▶ **Task prompt**
From the listing below, pick out each line with the word "scene".
--- start Given material ---
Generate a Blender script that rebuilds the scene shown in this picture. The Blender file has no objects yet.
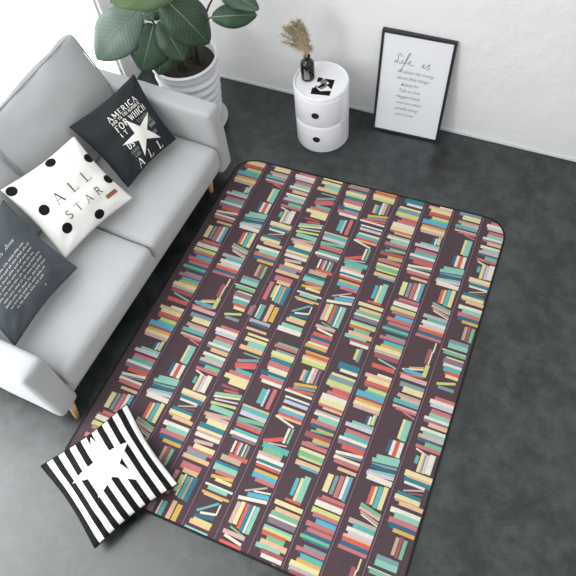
import bpy, bmesh, math, random
from mathutils import Vector, Matrix, noise
random.seed(7)
C = bpy.context.scene.collection
V = Vector
PI = math.pi

# ------------------------------------------------------------------ helpers
def lin(c):
    c /= 255.0
    return c/12.92 if c <= .04045 else ((c+.055)/1.055)**2.4
def rgb(h):
    if isinstance(h, str):
        h = tuple(int(h[i:i+2], 16) for i in (0, 2, 4))
    return (lin(h[0]), lin(h[1]), lin(h[2]), 1)
def mat(name, col, rough=.6, bump=0, bscale=200, var=0, vscale=8, spec=.5, metal=0, coat=0, sheen=0, bdist=.002):
    m = bpy.data.materials.new(name); m.use_nodes = True
    nt = m.node_tree; b = nt.nodes['Principled BSDF']
    b.inputs['Base Color'].default_value = rgb(col)
    b.inputs['Roughness'].default_value = rough
    b.inputs['Specular IOR Level'].default_value = spec
    b.inputs['Metallic'].default_value = metal
    b.inputs['Coat Weight'].default_value = coat
    b.inputs['Sheen Weight'].default_value = sheen
    tc = nt.nodes.new('ShaderNodeTexCoord')
    if var:
        n = nt.nodes.new('ShaderNodeTexNoise'); n.inputs['Scale'].default_value = vscale; n.inputs['Detail'].default_value = 6
        nt.links.new(tc.outputs['Object'], n.inputs['Vector'])
        r = nt.nodes.new('ShaderNodeValToRGB')
        c = rgb(col)
        r.color_ramp.elements[0].color = tuple(x*(1-var) for x in c[:3])+(1,)
        r.color_ramp.elements[1].color = tuple(min(1, x*(1+var)) for x in c[:3])+(1,)
        r.color_ramp.elements[0].position = .3; r.color_ramp.elements[1].position = .7
        nt.links.new(n.outputs['Fac'], r.inputs['Fac']); nt.links.new(r.outputs['Color'], b.inputs['Base Color'])
    if bump:
        n2 = nt.nodes.new('ShaderNodeTexNoise'); n2.inputs['Scale'].default_value = bscale; n2.inputs['Detail'].default_value = 4
        nt.links.new(tc.outputs['Object'], n2.inputs['Vector'])
        bp = nt.nodes.new('ShaderNodeBump'); bp.inputs['Strength'].default_value = bump; bp.inputs['Distance'].default_value = bdist
        nt.links.new(n2.outputs['Fac'], bp.inputs['Height']); nt.links.new(bp.outputs['Normal'], b.inputs['Normal'])
    return m

def link_mesh(name, verts, faces, mats, parent=None, midx=None, smooth=False, matrix=None):
    me = bpy.data.meshes.new(name)
    me.from_pydata([tuple(v) for v in verts], [], faces)
    if not isinstance(mats, (list, tuple)): mats = [mats]
    for m in mats: me.materials.append(m)
    if midx: me.polygons.foreach_set('material_index', midx)
    if smooth: me.polygons.foreach_set('use_smooth', [True]*len(me.polygons))
    me.update()
    o = bpy.data.objects.new(name, me); C.objects.link(o)
    if parent: o.parent = parent
    if matrix is not None: o.matrix_local = matrix
    return o
def from_bm(name, bm, m, parent=None, smooth=False, loc=None, rot=None):
    bmesh.ops.recalc_face_normals(bm, faces=bm.faces)
    me = bpy.data.meshes.new(name); bm.to_mesh(me); bm.free()
    for x in (m if isinstance(m, (list, tuple)) else [m]): me.materials.append(x)
    if smooth: me.polygons.foreach_set('use_smooth', [True]*len(me.polygons))
    o = bpy.data.objects.new(name, me); C.objects.link(o)
    if parent: o.parent = parent
    if loc is not None: o.location = loc
    if rot is not None: o.rotation_euler = rot
    return o
def add_box(bm, lo, hi, bev=0, seg=2):
    g = bmesh.ops.create_cube(bm, size=1)
    vs = g['verts']
    for v in vs:
        v.co = V([lo[i]+(v.co[i]+.5)*(hi[i]-lo[i]) for i in range(3)])
    if bev:
        es = list({e for v in vs for e in v.link_edges})
        bmesh.ops.bevel(bm, geom=es, offset=bev, segments=seg, profile=.5, affect='EDGES')
def tube(pts, r, seg=8, closed=False, vo=0):
    """vertices and faces of a tube; r number or list"""
    pts = [V(p) for p in pts]; n = len(pts); vs = []; fs = []
    prev = None
    for i, p in enumerate(pts):
        a = pts[(i-1) % n] if (i > 0 or closed) else p
        b = pts[(i+1) % n] if (i < n-1 or closed) else p
        d = (b-a).normalized()
        if prev is None:
            s = d.orthogonal().normalized()
        else:
            s = (prev - d*prev.dot(d)); s = s.normalized() if s.length > 1e-6 else d.orthogonal().normalized()
        prev = s; t = d.cross(s)
        rr = r[i] if isinstance(r, (list, tuple)) else r
        for k in range(seg):
            an = 2*PI*k/seg
            vs.append(p+(s*math.cos(an)+t*math.sin(an))*rr)
    m = n if closed else n-1
    for i in range(m):
        for k in range(seg):
            a = i*seg+k; b = i*seg+(k+1) % seg
            c = ((i+1) % n)*seg+(k+1) % seg; d = ((i+1) % n)*seg+k
            fs.append((vo+a, vo+b, vo+c, vo+d))
    if not closed:
        fs.append(tuple(vo+k for k in range(seg))[::-1]); fs.append(tuple(vo+(n-1)*seg+k for k in range(seg)))
    return vs, fs
def lathe(prof, seg=64, fn=None, cap0=True, cap1=False):
    vs = []; fs = []
    for (r, z) in prof:
        for k in range(seg):
            a = 2*PI*k/seg
            rr = r+(fn(r, z, a) if fn else 0)
            vs.append((rr*math.cos(a), rr*math.sin(a), z))
    for i in range(len(prof)-1):
        for k in range(seg):
            fs.append((i*seg+k, i*seg+(k+1) % seg, (i+1)*seg+(k+1) % seg, (i+1)*seg+k))
    if cap0: fs.append(tuple(range(seg))[::-1])
    if cap1: fs.append(tuple((len(prof)-1)*seg+k for k in range(seg)))
    return vs, fs
def rounded(sx, sy, sz, r, n=18, puff=(0, 0, 0), wr=0, seed=0):
    """soft rounded box centred on the origin, with bulging faces and slight wrinkles"""
    bm = bmesh.new(); bmesh.ops.create_cube(bm, size=2)
    bmesh.ops.subdivide_edges(bm, edges=bm.edges[:], cuts=n, use_grid_fill=True)
    h = V((sx/2, sy/2, sz/2)); inn = V([max(0, x-r) for x in h])
    for v in bm.verts:
        c = v.co.copy()
        # denser sampling near the edges
        p = V([h[i]*math.sin(c[i]*PI/2) if abs(c[i]) < .9999 else h[i]*c[i] for i in range(3)])
        q = V([max(-inn[i], min(inn[i], p[i])) for i in range(3)])
        d = p-q
        if d.length > 1e-9: d = d.normalized()*r
        s = [1-(p[i]/h[i])**2 for i in range(3)]
        o = q+d
        o.x += puff[0]*c[0]*s[1]*s[2]; o.y += puff[1]*c[1]*s[0]*s[2]; o.z += puff[2]*c[2]*s[0]*s[1]
        if wr: o += noise.noise_vector(o*9+V((seed, 0, 0)))*wr
        v.co = o
    return bm
def thing(name, label, cat, loc=(0, 0, 0), rotz=0, group=None):
    o = bpy.data.objects.new(name, None); C.objects.link(o); o.empty_display_size = .1
    o.location = loc; o.rotation_euler = (0, 0, rotz)
    o['label'] = label; o['category'] = cat
    if group: o['group'] = group
    return o
def tag(o, label, cat, group=None):
    o['label'] = label; o['category'] = cat
    if group: o['group'] = group
    return o
def struct(o):
    o['kind'] = 'structure'; return o

# ------------------------------------------------------------------ setting
def floor_mat():
    m = bpy.data.materials.new('slate_floor'); m.use_nodes = True; nt = m.node_tree; N = nt.nodes; L = nt.links
    b = N['Principled BSDF']
    tc = N.new('ShaderNodeTexCoord')
    n1 = N.new('ShaderNodeTexNoise'); n1.inputs['Scale'].default_value = 4.5; n1.inputs['Detail'].default_value = 9; n1.inputs['Roughness'].default_value = .62; n1.inputs['Distortion'].default_value = .5
    n2 = N.new('ShaderNodeTexNoise'); n2.inputs['Scale'].default_value = 13; n2.inputs['Detail'].default_value = 8; n2.inputs['Roughness'].default_value = .7
    L.new(tc.outputs['Object'], n1.inputs['Vector']); L.new(tc.outputs['Object'], n2.inputs['Vector'])
    mp = N.new('ShaderNodeMapping'); mp.inputs['Location'].default_value = FLOOR_OFF
    L.new(tc.outputs['Object'], mp.inputs['Vector'])
    br = N.new('ShaderNodeTexBrick'); br.offset = .5; br.inputs['Scale'].default_value = 1
    br.inputs['Brick Width'].default_value = .94; br.inputs['Row Height'].default_value = .47
    br.inputs['Mortar Size'].default_value = .0016; br.inputs['Mortar Smooth'].default_value = .4
    br.inputs['Color1'].default_value = (.93, .93, .93, 1); br.inputs['Color2'].default_value = (1.06, 1.06, 1.06, 1); br.inputs['Mortar'].default_value = (.5, .5, .5, 1)
    L.new(mp.outputs['Vector'], br.inputs['Vector'])
    mx = N.new('ShaderNodeMix'); mx.data_type = 'FLOAT'; mx.inputs[0].default_value = .5
    L.new(n1.outputs['Fac'], mx.inputs[2]); L.new(n2.outputs['Fac'], mx.inputs[3])
    r = N.new('ShaderNodeValToRGB')
    e = r.color_ramp.elements; e[0].position = .43; e[0].color = rgb(FLOOR_A); e[1].position = .575; e[1].color = rgb(FLOOR_B)
    L.new(mx.outputs[0], r.inputs['Fac'])
    mul = N.new('ShaderNodeMix'); mul.data_type = 'RGBA'; mul.blend_type = 'MULTIPLY'; mul.inputs[0].default_value = 1
    L.new(r.outputs['Color'], mul.inputs[6]); L.new(br.outputs['Color'], mul.inputs[7]); L.new(mul.outputs[2], b.inputs['Base Color'])
    rr = N.new('ShaderNodeMapRange'); rr.inputs[1].default_value = .3; rr.inputs[2].default_value = .7; rr.inputs[3].default_value = FLOOR_R-.06; rr.inputs[4].default_value = FLOOR_R+.08
    L.new(mx.outputs[0], rr.inputs[0]); L.new(rr.outputs[0], b.inputs['Roughness'])
    bp = N.new('ShaderNodeBump'); bp.inputs['Strength'].default_value = .25; bp.inputs['Distance'].default_value = .004
    L.new(mx.outputs[0], bp.inputs['Height']); L.new(bp.outputs['Normal'], b.inputs['Normal'])
    b.inputs['Specular IOR Level'].default_value = FLOOR_S
    return m
FLOOR_OFF = (-.153, .018, 0); FLOOR_A = (13, 17, 17); FLOOR_B = (50, 56, 56); FLOOR_R = .33; FLOOR_S = .85
WIN = 2.6; WIN2 = 7.0; WORLD = .82; EXPO = 0.08
WX = -.56; FILL = 34
bm = bmesh.new(); add_box(bm, (WX-.3, -6, -.1), (4.6, .2, 0)); struct(from_bm('floor', bm, floor_mat()))
m_wall = mat('white_plaster', (234, 234, 233), .8, bump=1, bscale=6, var=.02, vscale=3, bdist=.012)
bm = bmesh.new(); add_box(bm, (WX-.3, 0, 0), (4.6, .2, 3.4)); struct(from_bm('wall_back', bm, m_wall))
bm = bmesh.new()
WY0, WY1, WZ0, WZ1 = -.29, -4.3, .08, 2.8
add_box(bm, (WX-.2, WY0, 0), (WX, 0, 3.4)); add_box(bm, (WX-.2, WY1, 0), (WX, WY0, WZ0)); add_box(bm, (WX-.2, WY1, WZ1), (WX, WY0, 3.4)); add_box(bm, (WX-.2, -6, 0), (WX, WY1, 3.4))
struct(from_bm('wall_left', bm, m_wall))
bm = bmesh.new(); add_box(bm, (WX+.002, -.007, 0), (4.6, 0, .022), .003)
struct(from_bm('baseboard_back', bm, mat('white_trim', (222, 224, 225), .6)))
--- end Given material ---
▶ **Solution**
Generate a Blender script that rebuilds the scene shown in this picture. The Blender file has no objects yet.
C = bpy.context.scene.collection